Depuis plusieurs décennies, les fondations de l'ordre monétaire mondial ont été discrètement mais radicalement transformées. L'économie mondiale, fortement globalisée et connectée, a donné naissance à un système financier international échappant aux paradigmes traditionnels. Ce système, surnommé "Global Money" par le Professeur Perry Mehrling, transcende les frontières nationales et déplace le centre de gravité monétaire vers un réseau décentralisé de financements transnationaux, connu sous le nom de marché monétaire global. Ce nouvel ordre remet en question la place centrale des banques centrales dans l'économie mondiale.
Le dollar offshore : une nouvelle réalité monétaire
Le cœur de ce changement réside dans l'évolution du rôle du dollar américain. Autrefois incontestable comme monnaie de réserve mondiale, le dollar a progressivement été remplacé par une version offshore, dématérialisée et apatridée. Ce "dollar offshore", ou "dollars-made-in-world" comme l'a décrit Alain Madelin, est une monnaie virtuelle qui circule dans un réseau complexe de transactions financières hors bilan, englobant des banques transnationales et le shadow banking.
Contrairement au dollar traditionnel émis par la réserve fédérale américaine, le dollar offshore est créé spontanément au sein de transactions entre institutions financières privées, notamment à travers des produits financiers complexes comme les swaps, les contrats de repo, et les produits dérivés. Ce système fonctionne indépendamment de la régulation des banques centrales, et c'est désormais là que se trouve la principale source de liquidité mondiale. Autrement dit, les banques centrales ne sont plus les acteurs principaux de la création monétaire.
Le collatéral : la nouvelle base monétaire
Dans ce nouveau paradigme, le collatéral joue un rôle crucial. Sans collatéral, il n'y a pas de crédit, et donc pas de monnaie (ou de quasi-monnaie). Le marché monétaire global repose sur des actifs considérés comme sûrs, tels que les obligations d'État, qui servent de garantie pour les prêts. Le collatéral remplace ainsi la monnaie de base autrefois émise par les banques centrales. Ce changement fondamental a bouleversé la manière dont les liquidités circulent à travers le système financier mondial.

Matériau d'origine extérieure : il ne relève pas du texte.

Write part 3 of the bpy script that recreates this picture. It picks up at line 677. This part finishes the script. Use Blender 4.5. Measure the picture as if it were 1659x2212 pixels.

La capacité des banques à fournir des liquidités dépend désormais de la disponibilité de ce collatéral. En période de stress financier, seuls les actifs les plus sûrs sont acceptés, ce qui peut entraîner des crises de liquidité soudaines et brutales.
La crise des banques centrales
Le rôle des banques centrales dans ce nouveau système est de plus en plus marginalisé. Alors que l'on pourrait penser que la politique monétaire traditionnelle, avec ses taux d'intérêt et ses injections de liquidités, a encore un impact décisif, la réalité est tout autre. Le véritable pouvoir réside dans la capacité des marchés financiers à générer et distribuer des liquidités via le collatéral. Les interventions des banques centrales, comme les politiques de quantitative easing, peuvent même exacerber les déséquilibres en réduisant la disponibilité de ce collatéral sur les marchés.
Une nouvelle donne pour l'économie mondiale
Cette évolution pose de nouveaux défis pour la gestion des économies nationales. Les États doivent repenser leur approche des finances publiques et de la régulation financière. Le rôle des dettes publiques, en particulier sous forme de collatéral, devient central dans le soutien à l'économie globale. Les États-Unis, par exemple, continuent d'émettre des obligations qui alimentent le système mondial en liquidités, renforçant ainsi la dépendance du système financier mondial à leur égard.
L'idée d'un déclin inévitable du dollar américain en tant que monnaie de réserve est largement exagérée. Le dollar reste au centre du système, mais sous une forme différente, moins visible et plus fragmentée. La véritable question n'est plus de savoir quelle monnaie prendra le relais du dollar, mais plutôt de comprendre comment gérer ce système financier mondialisé, décentralisé et dépendant du collatéral.
L'avenir des banques centrales
Alors que le rôle traditionnel des banques centrales s'efface, les gouvernements et les régulateurs doivent se préparer à un monde où le contrôle direct de la monnaie et de la liquidité est de plus en plus hors de portée des politiques monétaires conventionnelles. Le marché global des financements hors bilan, alimenté par le dollar offshore, impose une nouvelle réalité : les banques centrales ne sont plus centrales.